Nancy was weeding in the vineyard

What a difference a little time can make in the development of any small farmstead; both for good or for bad.  Sometimes I feel like I am just spinning my wheels or running chest deep in molasses as I labor to build up the Timber Butte Homestead project but then I look back at where things were only a few years ago and I’m amazed at the progress and growth here. It’s true, we have worked had to do our part building with sweat and even sometimes a bit of blood, but the things that really show the most difference are the things human hands could never do.  I can’t help reflect on the words of the Apostle Paul in his letter to the Corinthians where he reminded the people of God’s miraculous work in their life when he said, “What, after all, is Apollos? And what is Paul? Only servants, through whom you came to believe—as the Lord has assigned to each his task. I planted the seed, Apollos watered it, but God has been making it grow. So neither the one who plants nor the one who waters is anything, but only God, who makes things grow”. For me it is a humble reminder that all of my hard work and effort to do any good thing in my life is totally and completely dependent on God’s miraculous intervention.

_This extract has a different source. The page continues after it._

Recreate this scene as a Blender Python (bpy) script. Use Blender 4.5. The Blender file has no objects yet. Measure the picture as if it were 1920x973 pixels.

The other day I caught Nancy weeding on a rock terrace that had been planted with grapes three years ago. It was our first crack at planting grapes and although we had high expectations we knew little of what it meant to be vintners. After a short crash coarse from the nursery owner in Central Washington [See blog entry #160 – April 12, 2010] we did the best we could with the little information we had. In a way you might say Nancy planted and I watered, but only God could have made it grow; and he really did. The fact that our vines are now loaded down with heavy clusters of Cabernet Franc grapes to me is nothing short of a miracle; a miracle that could only be realized over the course of time.

Everywhere I look as I walk around our small homestead I see the same story over and over. I remember the hours of hard work, the seasons of dreaming of what could be, but in the end it was the faithfulness of God to make our human efforts into something of substance and beauty.